PROBLEM REQUIREMENTS> Reproduce exactly, with no pictures, each line from the opening of the material down through the line containing "M['pale_wood'], nr, smooth=True)".

SOURCE EXCERPT>
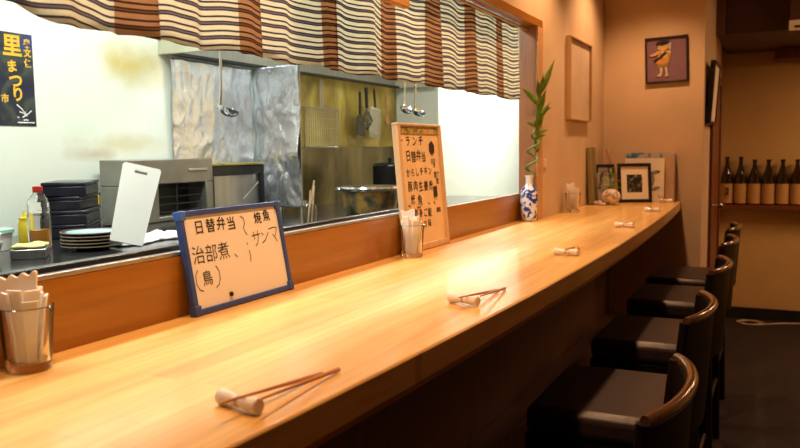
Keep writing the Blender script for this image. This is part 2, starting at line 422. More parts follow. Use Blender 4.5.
# ------------------------------------------------------------------ noren curtain over the opening
nr = thing('noren_curtain', 'striped cream curtain with rust bands across top of kitchen opening', 'curtain', (-1.06, 1.4, 1.643))
bands = [-.31, .02, .365, .71, 1.046, 1.379, 1.707, 2.053, 2.375, 2.72, 3.061]
ends = [-.23, .11, .45, .795, 1.132, 1.456, 1.796, 2.139, 2.475, 2.822, 3.136, 3.352]
ztop = 1.966
def fold(y):
    return (1 if y < 2 else max(.45, 1-(y-2)*.6))*.010*math.sin(y*23)+(1 if y < 2 else .45)*(.007*math.sin(y*41+1.3)+.004*math.sin(y*77))
prev = -.6
for k, yb in enumerate(ends):
    y0, y1 = prev, yb
    b0 = bands[k] if k < len(bands) else None
    mb = MB(); nu, nv = 40, 16; uvs = []
    for j in range(nv+1):
        v = j/nv
        for i in range(nu+1):
            u = i/nu; y = y0+(y1-y0)*u
            s = math.sin(PI*u)
            d = fold(y)*(.35+.65*(1-v)) + (.010*math.exp(-((u-.97)/.05)**2))*(1-v)
            if b0 is not None and y > b0: d += .006*(1-.4*v)
            zb = 1.643 + .004*math.sin(y*19) - (.006 if (b0 is not None and y > b0) else 0)
            if y < .9: zb += min(.02, (.9-y)*.3)
            z = zb+(ztop-zb)*v
            mb.v.append((d, y-1.4, z-1.643))
            if b0 is None: uu = u*.7
            elif y < b0: uu = .74*(y-y0)/(b0-y0)
            else: uu = .76+.2*(y-b0)/(y1-b0)
            uvs.append((uu, z + .006*math.sin(y*9+k) + .004*math.sin(y*31)))
    for j in range(nv):
        for i in range(nu):
            a = j*(nu+1)+i; mb.f.append((a, a+1, a+nu+2, a+nu+1))
    o = mb.build('curtain_panel', M['curtain'], nr, smooth=True)
    ul = o.data.uv_layers.new(name='UVMap')
    for lp in o.data.loops: ul.data[lp.index].uv = uvs[lp.vertex_index]
    md = o.modifiers.new('thickness', 'SOLIDIFY'); md.thickness = .0012
    prev = yb-.004
MB().tube([(.012, -2.0, .318), (.012, 2.055, .318)], .006, 10).build('curtain_rod', M['pale_wood'], nr, smooth=True)

# ------------------------------------------------------------------ kitchen fixtures
kw = thing('kitchen_worktop', 'dark steel kitchen worktop behind the wooden sill', 'worktop', (-1.77, 1.0, 0))
MB().box(-.66, .655, -1.7, 1.50, 1.10, 1.148).build('top', M['steel_dark'], kw, bevel=.004)
MB().box(.655, .6775, -1.7, 1.50, 1.05, 1.2455)  .build('lip', mat('dark_lip_steel', (.035, .037, .045), .2, .5), kw, bevel=.003)
MB().box(.6765, .694, -1.7, 1.50, 1.2265, 1.2355).build('edge_strip', M['steel'], kw, bevel=.002)
MB().box(-.64, .60, -1.7, 1.50, 0, 1.10).build('cupboard', M['steel_dull'], kw)

# range hood
hd = thing('range_hood', 'pale enamel range hood above the stove, half behind the curtain', 'hood', (-1.97, 3.8, 1.86))
pale = mat('pale_hood_enamel', (.60, .60, .46), .5, var=.06)
MB().box(-.478, .19, -1.165, -1.135, 0, .70).build('side_panel', pale, hd)
MB().box(-.478, .19, 1.12, 1.15, 0, .70).build('side_panel', pale, hd)
MB().box(.16, .19, -1.135, 1.12, 0, .70).build('front_panel', pale, hd)
MB().box(-.478, -.462, -1.135, 1.12, 0, .70).build('back_panel', M['steel'], hd)
MB().box(-.462, .16, -1.135, 1.12, .50, .52).build('filter_plate', M['steel_dull'], hd)
MB().box(-.462, -.43, -1.135, 1.12, 0, .012).build('drip_rail', M['black'], hd)

# foil sheets
def crumple(a, b, c, amp, seed):
    rid = lambda f, q: 1-abs(noise.noise(Vector((a*f+q, b*f*.8, q))))*2.2
    return amp*(.9*noise.noise(Vector((a*5+seed, b*5, 0)))+.55*rid(7, seed)+.28*rid(17, seed+4)+.12*noise.noise(Vector((a*50, b*50, seed))))
fm = MB().grid(lambda u, v: (crumple(u*.6, v*.6, 0, .013, 3)+.014, .585*u, 1.15+.70*v-1.15), 70, 80)
tag(fm.build('foil_sheet', M['foil'], None, smooth=True, loc=(-2.45, 2.685, 1.15), solid=.0015, angle=25), 'crumpled foil sheet covering the wall behind the grill', 'foil')
fm = MB().grid(lambda u, v: (.325*u, crumple(u*.4, v*.7, 0, .016, 9)-.010*math.sin(u*3), .70*v), 50, 90)
fp = thing('foil_partition', 'foil-wrapped upright splash guard beside the stained wall', 'splash guard', (-2.445, 3.30, 1.155), (0, 0, -.22))
fm.build('foil', M['foil'], fp, smooth=True, solid=.0015, angle=25)
MB().box(0, .32, .018, .026, 0, .70).build('panel', M['steel_dull'], fp)

# stained wall panels
struct('trim_splashback_upper', MB().box(-2.45, -2.444, 3.535, 4.955, 1.459, 2.079), M['stained'])
struct('trim_splashback_lower', MB().box(-2.45, -2.440, 3.535, 4.955, 1.098, 1.458), M['stained_low'])

# steel fish grill (open rack front)
og = thing('fish_grill', 'grey steel fish grill with dark open rack front', 'grill', (-2.355, 2.47, 1.149))
MB().box(-.06, .06, -.225, .312, .155, .258).box(-.06, .06, .265, .312, 0, .155).box(-.06, .06, -.225, -.03, 0, .155).box(-.06, .06, -.03, .265, 0, .02).build('body', M['steel_dull'], og, bevel=.004)
MB().box(-.058, -.045, -.03, .265, .02, .155).build('back_plate', M['black'], og)
gr = MB()
for i in range(4): gr.tube([(.03, -.028, .035+i*.032), (.03, .263, .035+i*.032)], .003, 6)
gr.tube([(.045, .09, .02), (.045, .09, .155)], .004, 6)
gr.build('rack', M['black'], og)
MB().box(.06, .066, .15, .27, .205, .215).build('handle', M['steel'], og, bevel=.002)

# second grill with the black frame
sg = thing('gas_broiler', 'steel panelled broiler with thick black frame below the foil', 'broiler', (-2.355, 2.99, 1.149))
MB().box(-.05, .03, -.195, .195, 0, .205).build('body', M['steel'], sg)
MB().box(.03, .045, -.2, .2, .175, .222).box(.03, .045, .17, .2, 0, .175).box(.03, .045, -.2, -.18, 0, .175).build('frame', M['black'], sg, bevel=.003)
MB().box(-.05, .05, -.2, .2, .222, .232).build('top_edge', M['stained'], sg, bevel=.002)
MB().tube([(.05, .02, .06), (.09, .09, .14)], .004, 8).build('handle', M['steel'], sg, smooth=True)

# stove
sv = thing('gas_stove', 'black gas stove top under the steel pot', 'stove', (-1.77, 3.55, 0))
MB().box(-.66, .655, -1.04, 1.38, 0, 1.09).build('body', M['steel_dull'], sv)
MB().box(-.66, .655, -1.04, 1.38, 1.09, 1.118).build('top_plate', M['steel_dark'], sv, bevel=.004)
for (bx_, by_) in ((.13, -.50), (-.36, .67)):
    g = MB()
    for k in range(6):
        a = k*PI/3; g.box(.045, .125, -.005, .005, .008, .025, Matrix.Translation((bx_, by_, 1.118)) @ Matrix.Rotation(a, 4, 'Z'))
    g.lathe([(.105, 0), (.115, 0), (.115, .012), (.105, .012)], 28, Matrix.Translation((bx_, by_, 1.118)), close=True)
    g.build('pot_grate', M['black'], sv)
    MB().lathe([(.02, 0), (.042, 0), (.042, .012), (.02, .014)], 24, Matrix.Translation((bx_, by_, 1.118))).build('burner', M['steel_dull'], sv, smooth=True)
fl, nt, b = base('blue_gas_flame')
b.inputs['Base Color'].default_value = (.05, .08, .5, 1); b.inputs['Emission Color'].default_value = (.10, .12, 1, 1); b.inputs['Emission Strength'].default_value = .6
tx = nt.nodes.new('ShaderNodeTexNoise'); tx.inputs['Scale'].default_value = 40
rr = ramp(nt, [(.3, (.05, .05, .6)), (.7, (.15, .18, 1))]); nt.links.new(tx.outputs['Fac'], rr.inputs[0]); nt.links.new(rr.outputs[0], b.inputs['Emission Color'])
f_ = MB()
for k in range(18):
    a = k*2*PI/18; f_.lathe([(.0055, 0), (.006, .006), (.002, .018), (0, .021)], 6, Matrix.Translation((.13+.05*math.cos(a), -.50+.05*math.sin(a), 1.122)))
f_.build('gas_flame', fl, sv, smooth=True)

# pot on the burner
po = thing('cooking_pot', 'shallow steel pot spattered with food on the lit burner', 'pot', (-1.64, 3.05, 1.1445))
po.scale = (1.06, 1.06, 1.3)
MB().lathe([(0, 0), (.085, 0), (.105, .012), (.114, .045), (.118, .085), (.124, .088), (.124, .092), (.114, .091), (.110, .05), (.10, .018), (0, .008)], 40).build('body', M['food_pot'], po, smooth=True); po_body = [c for c in po.children][0]
MB().lathe([(.116, .082), (.128, .086), (.130, .094), (.126, .100), (.112, .098), (.112, .086)], 40, close=True).build('rim', M['chrome'], po, smooth=True)
lv = Vector((-.88, -.47, 0)); dv_ = Vector((-.47, .88, 0))
for s in (-1, 1):
    c = lv*s*.118
    MB().tube([c+dv_*.035+Vector((0, 0, .088)), c+dv_*.03+lv*s*.022+Vector((0, 0, .092)), c-dv_*.03+lv*s*.022+Vector((0, 0, .092)), c-dv_*.035+Vector((0, 0, .088))], .0045, 8).build('handle', M['chrome'], po_body, smooth=True)
MB().lathe([(0, .06), (.05, .064), (.106, .058)], 30).build('soup', mat('yellow_soup', (.45, .26, .04), .3), po, smooth=True)

pk = thing('stock_pot', 'tall black pot behind the steel pot at back of stove', 'pot', (-2.13, 4.22, 1.1435))
MB().lathe([(0, 0), (.10, 0), (.105, .02), (.105, .19), (.112, .195), (.10, .195), (.098, .03), (0, .02)], 32).build('body', M['black'], pk, smooth=True)
MB().lathe([(.11, .197), (.095, .21), (.03, .222), (0, .222)], 32).build('lid', M['steel_dark'], pk, smooth=True)
MB().lathe([(.008, .222), (.016, .24), (0, .246)], 16).build('lid_knob', M['black'], pk, smooth=True)

# jar with sticks
jr = thing('glass_jar', 'clear glass jar holding wooden sticks beside the foil partition', 'jar', (-1.74, 2.70, 1.119))
MB().lathe([(0, 0), (.034, 0), (.036, .01), (.036, .085), (.026, .10), (.028, .112), (.025, .112), (.023, .10), (.0325, .083), (.0325, .012), (0, .006)], 28).build('body', M['glass'], jr, smooth=True)
for k, (dx, dy, tx_, ty_) in enumerate(((.0, -.012, .012, .03), (.012, .0, .02, .018), (-.010, .008, -.006, .028))):
    o = MB().tube([(dx, dy, 0), (tx_, ty_, .185-.02*k)], .0032, 8).build('wooden_stick', M['pale_wood'], loc=(-1.74, 2.70, 1.1265), smooth=True)
    tag(o, ['longest wooden stick standing in the glass jar', 'wooden stick in the glass jar, toward the right side', 'shorter wooden stick leaning in the glass jar, at its back'][k], 'stick', 'sticks in the glass jar')

# utensil rail and ladles
rl = thing('utensil_rail', 'thin steel hanging rail for ladles behind the curtain', 'rail', (-1.7, 2.9, 1.80))
MB().tube([(0, -1.0, 0), (0, 1.0, 0)], .006, 10).build('bar', M['chrome'], rl, smooth=True)
for s in (-.98, .98): MB().tube([(0, s, 0), (0, s, .80)], .005, 8).build('hanger', M['chrome'], rl, smooth=True)
def ladle(y, length, label, r=.038, face=0):
    t = thing('ladle', label, 'ladle', (-1.7, y, 1.808), (0, 0, face), 'ladles hanging over the stove')
    MB().tube([(-.012, 0, -.012), (-.008, 0, .0), (.004, 0, .004), (.012, 0, -.006), (.011, 0, -.03), (.008, 0, -length+.05), (.004, 0, -length+.01), (-.008, 0, -length-.005)], [.004]*4+[.0045, .005, .005, .004], 8).build('handle', M['chrome'], t, smooth=True)
    prof = [(0, -r*.75), (r*.55, -r*.66), (r*.88, -r*.35), (r, 0), (r*.96, 0), (r*.83, -r*.32), (r*.5, -r*.6), (0, -r*.68)]
    MB().lathe(prof, 28, Matrix.Translation((.032, 0, -length-.004)) @ Matrix.Rotation(.35, 4, 'Y')).build('bowl', M['chrome'], t, smooth=True)
    return t
ladle(2.105, .225, 'long steel ladle hanging alone in front of the foil', face=.5)
ladle(3.53, .165, 'steel ladle hanging left of its pair above the menu board', face=-.5)
ladle(3.655, .175, 'steel ladle hanging right of its pair above the menu board', face=-.2)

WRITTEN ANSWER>
Keep writing the Blender script for this image. This is part 2, starting at line 422. More parts follow. Use Blender 4.5.
# ------------------------------------------------------------------ noren curtain over the opening
nr = thing('noren_curtain', 'striped cream curtain with rust bands across top of kitchen opening', 'curtain', (-1.06, 1.4, 1.643))
bands = [-.31, .02, .365, .71, 1.046, 1.379, 1.707, 2.053, 2.375, 2.72, 3.061]
ends = [-.23, .11, .45, .795, 1.132, 1.456, 1.796, 2.139, 2.475, 2.822, 3.136, 3.352]
ztop = 1.966
def fold(y):
    return (1 if y < 2 else max(.45, 1-(y-2)*.6))*.010*math.sin(y*23)+(1 if y < 2 else .45)*(.007*math.sin(y*41+1.3)+.004*math.sin(y*77))
prev = -.6
for k, yb in enumerate(ends):
    y0, y1 = prev, yb
    b0 = bands[k] if k < len(bands) else None
    mb = MB(); nu, nv = 40, 16; uvs = []
    for j in range(nv+1):
        v = j/nv
        for i in range(nu+1):
            u = i/nu; y = y0+(y1-y0)*u
            s = math.sin(PI*u)
            d = fold(y)*(.35+.65*(1-v)) + (.010*math.exp(-((u-.97)/.05)**2))*(1-v)
            if b0 is not None and y > b0: d += .006*(1-.4*v)
            zb = 1.643 + .004*math.sin(y*19) - (.006 if (b0 is not None and y > b0) else 0)
            if y < .9: zb += min(.02, (.9-y)*.3)
            z = zb+(ztop-zb)*v
            mb.v.append((d, y-1.4, z-1.643))
            if b0 is None: uu = u*.7
            elif y < b0: uu = .74*(y-y0)/(b0-y0)
            else: uu = .76+.2*(y-b0)/(y1-b0)
            uvs.append((uu, z + .006*math.sin(y*9+k) + .004*math.sin(y*31)))
    for j in range(nv):
        for i in range(nu):
            a = j*(nu+1)+i; mb.f.append((a, a+1, a+nu+2, a+nu+1))
    o = mb.build('curtain_panel', M['curtain'], nr, smooth=True)
    ul = o.data.uv_layers.new(name='UVMap')
    for lp in o.data.loops: ul.data[lp.index].uv = uvs[lp.vertex_index]
    md = o.modifiers.new('thickness', 'SOLIDIFY'); md.thickness = .0012
    prev = yb-.004
MB().tube([(.012, -2.0, .318), (.012, 2.055, .318)], .006, 10).build('curtain_rod', M['pale_wood'], nr, smooth=True)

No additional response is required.